• [WORK TO DO] Begin with the first line of the material and write out each line exactly, ending with the line that contains "C = scn.collection". Pictures are not part of the copy.

= = = = = = =

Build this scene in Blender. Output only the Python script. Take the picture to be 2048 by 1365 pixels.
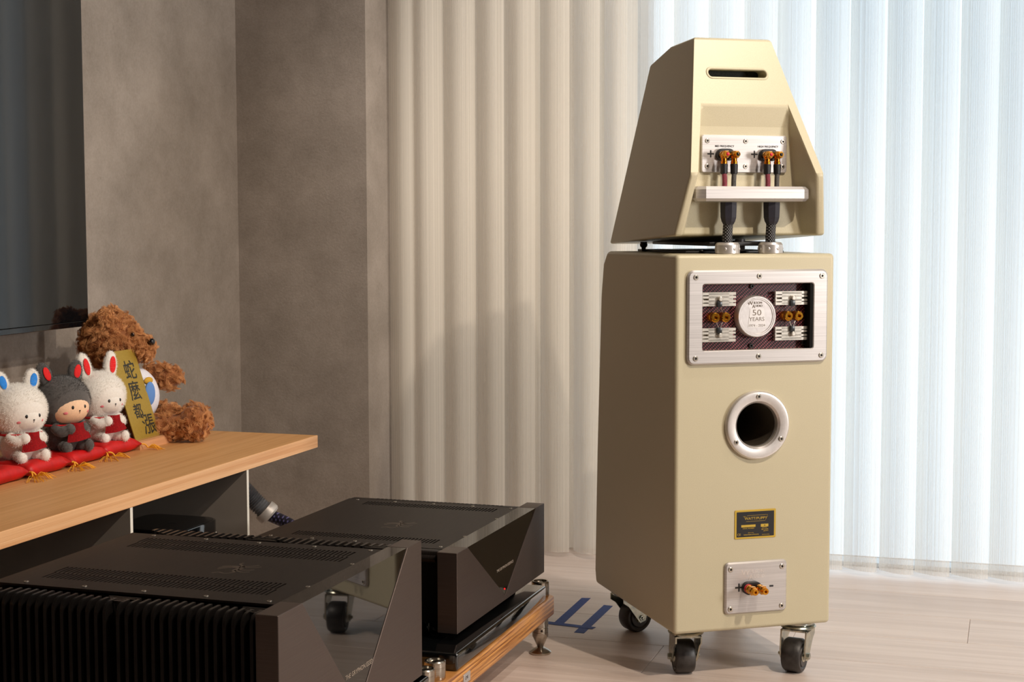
import bpy, bmesh, math, random
from mathutils import Vector, Matrix, Euler
random.seed(7)
PI = math.pi
scn = bpy.context.scene
for o in list(bpy.data.objects): bpy.data.objects.remove(o)
C = scn.collection

# ---------------------------------------------------------------- camera, world, lights, exposure
def make_camera():
    ya, pi, ro = 0.3119, 0.0758, -0.0022
    F = Vector((-math.sin(ya)*math.cos(pi), math.cos(ya)*math.cos(pi), -math.sin(pi)))
    R = Vector((math.cos(ya), math.sin(ya), 0)); U = R.cross(F)
    c, s = math.cos(ro), math.sin(ro)
    R2 = R*c + U*s; U2 = -R*s + U*c
    cd = bpy.data.cameras.new('camera'); co = bpy.data.objects.new('camera', cd); C.objects.link(co)
    M = Matrix(((R2.x, U2.x, -F.x, 0), (R2.y, U2.y, -F.y, 0), (R2.z, U2.z, -F.z, 0.8058), (0, 0, 0, 1)))
    co.matrix_world = M
    cd.sensor_width = 36; cd.lens = 3133.9/2048*36; cd.clip_start = .05
    cd.dof.use_dof = True; cd.dof.focus_distance = 2.72; cd.dof.aperture_fstop = 22
    scn.camera = co
make_camera()
w = bpy.data.worlds.new('world'); scn.world = w; w.use_nodes = True
w.node_tree.nodes['Background'].inputs[0].default_value = (0.68, 0.86, 1.0, 1)
w.node_tree.nodes['Background'].inputs[1].default_value = 1.75
scn.view_settings.view_transform = 'Standard'; scn.view_settings.look = 'None'
scn.view_settings.gamma = 1; scn.view_settings.use_curve_mapping = False
scn.view_settings.exposure = 0.0

def light(name, kind, loc, power, col, size=.05, target=None, spot=None, sy=None, blend=.6):
    ld = bpy.data.lights.new(name, kind); ld.energy = power; ld.color = col
    if kind == 'AREA':
        ld.size = size
        if sy: ld.shape = 'RECTANGLE'; ld.size_y = sy
    else: ld.shadow_soft_size = size
    if kind == 'SPOT': ld.spot_size = spot; ld.spot_blend = blend
    o = bpy.data.objects.new(name, ld); C.objects.link(o); o.location = loc
    if target is not None:
        o.rotation_euler = (Vector(target)-Vector(loc)).to_track_quat('-Z', 'Y').to_euler()
    return o
WARM = (1.0, .86, .71)
light('downlight_and_added_wash', 'SPOT', (.95, 1.47, 2.5), 160, WARM, .03, (-.60, 2.50, .4), 1.05, blend=.5)
light('downlight_and_added_wash', 'SPOT', (1.45, 2.0, 2.5), 48, WARM, .03, (-.4, 2.8, .3), 1.3)
light('downlight_and_added_wash', 'SPOT', (-.65, 2.80, 2.5), 76, (1.0, .94, .88), .04, (-1.05, 3.62, 1.0), .9, blend=.9)  # added wash to brighten the left part of the blind, no known lamp
light('downlight_and_added_wash', 'SPOT', (.35, 2.55, 2.5), 68, (1.0, .92, .84), .04, (-1.8, 2.45, .8), 1.25, blend=.7)  # extra spot put in to lift the left wall, not a known fitting
light('low_side_light', 'AREA', (2.3, 1.95, 1.0), 38, (1.0, .96, .92), .35, (-.45, 2.75, .7), sy=.5)  # area light for a low source at the right, no window modelled there
light('room_fill', 'AREA', (2.2, .2, 2.3), 7, (1.0, .90, .80), 1.0, (-1.0, 2.4, .6), sy=1.0)

# ---------------------------------------------------------------- materials
MATS = {}
def nodes_of(name):
    m = bpy.data.materials.new(name); m.use_nodes = True
    return m, m.node_tree, m.node_tree.nodes['Principled BSDF']
def srgb(r, g, b):
    f = lambda v: (v/255/12.92) if v/255 <= .04045 else ((v/255+.055)/1.055)**2.4
    return (f(r), f(g), f(b), 1)
def mat(name, col, rough=.5, metal=0, noise=.0, scale=(30, 30, 30), bump=0, spec=.5, coat=0, rough_n=0, sheen=0, tint=None, bscale=None, coat_rough=.05):
    """principled material with a procedural colour/roughness variation in object space"""
    if name in MATS: return MATS[name]
    m, nt, b = nodes_of(name); N = nt.nodes; L = nt.links
    b.inputs['Roughness'].default_value = rough; b.inputs['Metallic'].default_value = metal
    b.inputs['Specular IOR Level'].default_value = spec
    b.inputs['Coat Weight'].default_value = coat; b.inputs['Coat Roughness'].default_value = coat_rough
    b.inputs['Sheen Weight'].default_value = sheen
    tc = N.new('ShaderNodeTexCoord'); mp = N.new('ShaderNodeMapping'); mp.inputs['Scale'].default_value = scale
    L.new(tc.outputs['Object'], mp.inputs[0])
    nz = N.new('ShaderNodeTexNoise'); nz.inputs['Scale'].default_value = 1; nz.inputs['Detail'].default_value = 5
    L.new(mp.outputs[0], nz.inputs['Vector'])
    mx = N.new('ShaderNodeMix'); mx.data_type = 'RGBA'
    c2 = tint if tint else tuple(max(0, v*(1-noise)) for v in col[:3])+(1,)
    c1 = col if tint else tuple(min(1, v*(1+noise)) for v in col[:3])+(1,)
    mx.inputs['A'].default_value = c1; mx.inputs['B'].default_value = c2
    rp = N.new('ShaderNodeMapRange'); rp.inputs[1].default_value = .35; rp.inputs[2].default_value = .65
    L.new(nz.outputs['Fac'], rp.inputs[0]); L.new(rp.outputs[0], mx.inputs['Factor']); L.new(mx.outputs['Result'], b.inputs['Base Color'])
    if rough_n:
        r2 = N.new('ShaderNodeMapRange'); r2.inputs[1].default_value = .3; r2.inputs[2].default_value = .7
        r2.inputs[3].default_value = max(0, rough-rough_n); r2.inputs[4].default_value = rough+rough_n
        L.new(nz.outputs['Fac'], r2.inputs[0]); L.new(r2.outputs[0], b.inputs['Roughness'])
    if bump:
        bp = N.new('ShaderNodeBump'); bp.inputs['Strength'].default_value = bump; bp.inputs['Distance'].default_value = .001
        if bscale:
            n2 = N.new('ShaderNodeTexNoise'); n2.inputs['Scale'].default_value = bscale; n2.inputs['Detail'].default_value = 4
            L.new(tc.outputs['Object'], n2.inputs['Vector']); L.new(n2.outputs['Fac'], bp.inputs['Height'])
        else: L.new(nz.outputs['Fac'], bp.inputs['Height'])
        L.new(bp.outputs[0], b.inputs['Normal'])
    MATS[name] = m; return m

gold = mat('gold_paint', srgb(202, 193, 165), .42, .04, .03, (900, 900, 900), .05, spec=.35, tint=srgb(193, 183, 154), coat=.06, coat_rough=.3)
alu = mat('brushed_aluminium', srgb(208, 203, 201), .42, .6, .05, (6, 60, 700), .05, tint=srgb(190, 185, 183))
alu_spin = mat('satin_aluminium', srgb(220, 214, 210), .36, .75, .03, (200, 200, 200))
steel = mat('zinc_steel', srgb(205, 200, 180), .25, .95, .06, (80, 80, 80), tint=srgb(160, 165, 160))
stainless = mat('stainless', srgb(190, 182, 170), .24, 1, .04, (20, 20, 600), tint=srgb(170, 162, 150))
screwm = mat('screw_steel', srgb(200, 192, 180), .3, .9, .05, (300, 300, 300))
goldm = mat('gold_plate', srgb(230, 168, 62), .2, 1, .05, (200, 200, 200), tint=srgb(205, 135, 35))
black = mat('black_plastic', srgb(22, 20, 22), .45, 0, .2, (200, 200, 200))
blackmatte = mat('black_matte', srgb(9, 8, 8), .8, 0, .2, (100, 100, 100), spec=.2)
rubber = mat('black_rubber', srgb(34, 31, 30), .42, 0, .3, (60, 60, 60), .3, rough_n=.12, tint=srgb(60, 56, 54))
hexm = mat('hex_recess', srgb(40, 34, 30), .5, .5, .1)
ampm = mat('amp_brushed', srgb(96, 84, 78), .42, .75, .06, (12, 12, 900), .04, tint=srgb(90, 77, 72))
amptop = mat('amp_top_plate', srgb(50, 43, 39), .5, .7, .08, (900, 20, 20), .03, tint=srgb(36, 30, 28))
finm = mat('amp_fin', srgb(44, 40, 38), .3, .7, .1, (50, 50, 50))
glossy = mat('black_mirror', srgb(6, 6, 7), .02, 0, .1, (5, 5, 5), spec=.5)
MATS['black_mirror'].node_tree.nodes['Principled BSDF'].inputs['IOR'].default_value = 1.62
logo_m = mat('logo_etch', srgb(92, 80, 70), .45, .6, .1)
text_l = mat('pale_print', srgb(170, 155, 140), .5, .2, .05)
text_d = mat('dark_print', srgb(30, 28, 28), .5, 0, .05)
red_felt = mat('red_felt', srgb(200, 18, 26), .85, 0, .15, (400, 400, 400), .3, tint=srgb(165, 10, 20))
red_satin = mat('red_satin', srgb(205, 10, 10), .5, 0, .1, (60, 60, 60), .6, tint=srgb(180, 6, 8), bscale=45)
yellow_thread = mat('yellow_thread', srgb(232, 160, 20), .6, 0, .1)
tasselm = yellow_thread
cardm = mat('gold_card', srgb(178, 148, 62), .42, .35, .04, (500, 500, 500), tint=srgb(168, 138, 52))
ink = mat('ink', srgb(45, 42, 32), .5)
wood_block = mat('stand_wood', srgb(214, 158, 112), .55, 0, .1, (60, 8, 120), .1, tint=srgb(195, 136, 92))
white_plush = mat('white_plush', srgb(236, 230, 222), .9, 0, .04, (300, 300, 300), .3, sheen=.5)
grey_plush = mat('grey_plush', srgb(82, 78, 76), .9, 0, .1, (300, 300, 300), .3, sheen=.5)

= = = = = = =

• [COMPLETE OUTPUT]
Build this scene in Blender. Output only the Python script. Take the picture to be 2048 by 1365 pixels.
import bpy, bmesh, math, random
from mathutils import Vector, Matrix, Euler
random.seed(7)
PI = math.pi
scn = bpy.context.scene
for o in list(bpy.data.objects): bpy.data.objects.remove(o)
C = scn.collection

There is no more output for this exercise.